Il a une jolie comparaison pour parler de son travail. Elle lui vient de l’époque où il faisait de la musique. Le travail en atelier est l’équivalent du travail en studio pour réaliser un CD et la rue ressemble au live pour le contact avec le public.

 

Jo Di Bona ne cherche pas à faire passer un message quelconque. Pour lui, l’art doit donner du plaisir aux gens qui le regarde. L’artiste n’est pas là pour donner des leçons ou un avis sur des choses qui bien souvent nous dépassent. Cela ne l’empêche pas de travailler sur des projets qui touchent à une actualité sociale (comme par exemple le mur « Dessine-moi un bouquet » ou la fresque Place de la République en soutien aux enfants migrants). Mais l’œuvre qu’il réalise alors n’a aucun caractère politique.
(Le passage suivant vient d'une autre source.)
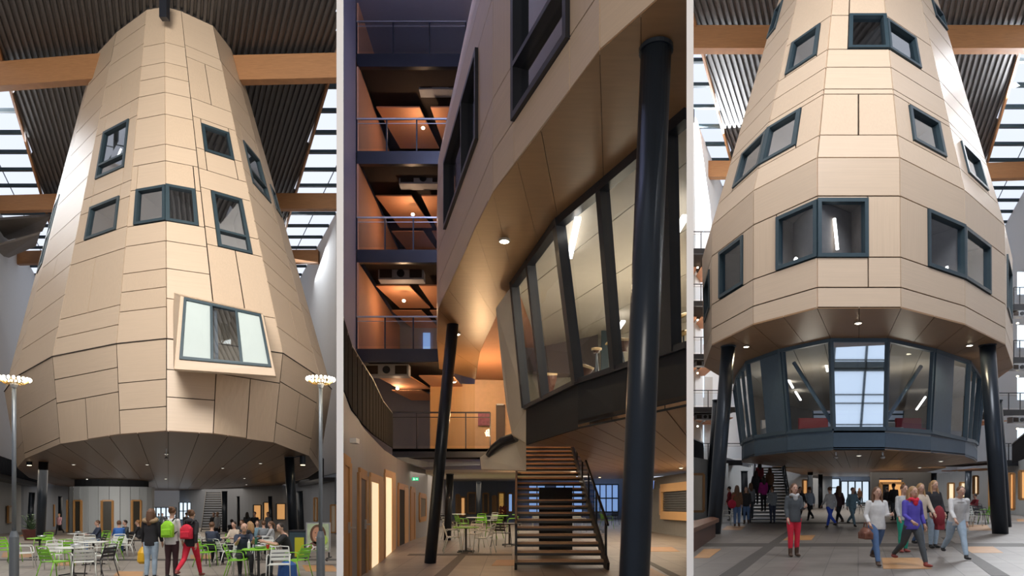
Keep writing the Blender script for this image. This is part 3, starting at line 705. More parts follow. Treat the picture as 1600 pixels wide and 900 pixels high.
for k, fc in FU3.items():
    e = 1 if k < -1 else 0
    if k == -1: rows = [0.] + [211.] ; ys = [211, 147, 139, 105, 77, 24]; vs = sorted(fc.vy(y, 0) for y in ys); v2 = [((v, (.5,)) if i == 0 else v) for i, v in enumerate(vs)]
    elif k in (-2, 0): v2 = sorted(fc.vy(y, e) for y in (211, 147, 139, 105, 77, 24))
    else: v2 = sorted(fc.vy(y, e) for y in ([262, 200, 190, 155, 125, 60, 20] if k in (-3, 1) else [310, 255, 210, 160, 120, 60]))
    clad_facet(c3, fc, [0.] + [v for v in v2 if 0 < (v[0] if isinstance(v, tuple) else v) < 1] + [.62, .75, .88, 1.], W3u[k])
for k, fc in FL3.items():
    clad_facet(c3, fc, [0., fc.vy(449, 0) if k == -1 else .14, .34, .745, 1.], W3l[k])
c3.build('cladding', [M_PH, M_PV], T3)
for fc, w, o in wl: window(T3, fc, w, o['g'], .11, o.get('transom'), None, o.get('lamp'))
bk = MB(); seq = [3, 4, 5, 6, 7, 8, 9, -4]
for a, b in zip(seq[:-1], seq[1:]):
    for lo, hi in ((SB, SK), (SK, ST)): bk.face(lo[a], lo[b], hi[b], hi[a])
bk.build('rear_cladding', M_PH, T3)
o3 = list(range(-4, 10)); q = MB(); q.prism([ST[k] for k in o3], (0, 0, .2)); q.build('top_deck', M_ROOF, T3)
# soffit ring between the panelled edge and the glass drum
DT = {-1: (1298, 529), 0: (1386, 529), -2: (1219, 545.5), 1: (1461, 545.5), -3: (1168, 564), 2: (1514, 564), -4: (1152, 587), 3: (1531, 588), -5: (1147, 607), 4: (1537, 608)}
DG = {-1: (1302, 670, 22.42), 0: (1383, 670, 22.42), -2: (1230, 675, 24.2), 1: (1454, 675, 24.2), -3: (1179, 683, 26.6), 2: (1508, 687, 26.6), -4: (1163, 690, 29.4), 3: (1522, 690, 29.4), -5: (1159, 695, 32.5), 4: (1527, 695, 32.5)}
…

Il ne veut pas être un artiste engagé mais plutôt témoigner de son soutien ou de son émotion face à certains événements.

 

 

Graffiti Pop : le « sampling » des images


 

Pour expliquer la réalisation d’une œuvre, Jo Di Bona revient encore à la musique et compare son travail à celui d’un rappeur. Il dit qu’il fait du « sampling » : il collecte puis mélange plusieurs images (comme le rappeur assemble des rythmiques) pour en créer une nouvelle.

 

La base de ses œuvres reste le graffiti avec des lettrages. Au départ, il travaille toujours sur un graffiti traditionnel à l’aérosol (un gros lettrage) qu’il a beaucoup fait évoluer depuis l’époque des trains et des terrains vagues (il évite de cerner les lettrages tout en gardant les codes du graffs : 3D aux lettres, flèches, gouttes…). Ensuite, il recouvre tout avec de l’affiche (qu’il collecte directement dans le rue ou réaliser en imprimerie) sur plusieurs couches qu’il arrache ensuite pour faire réapparaître les différentes couches ainsi que le graffiti.

 

Son explication reste assez vague. Peut-être pour laisser une part de mystère à son travail ?… Parce que lui, il aime ne pas comprendre comment a fait un autre artiste. Il garde sa naïveté d’enfant. Il ne cherche pas à tout comprendre. Il adore être émerveillé et se dire que la performance est extraordinaire que ce soit au cinéma, en musique ou en peinture. Pour lui c‘est là le rôle de l’artiste : nous apporter du plaisir et de l’émerveillement. Il est plus passionné par l’art en général que par ce qu’il réalise lui-même. Et s’il est exigeant dans son travail c’est surtout par respect pour son public.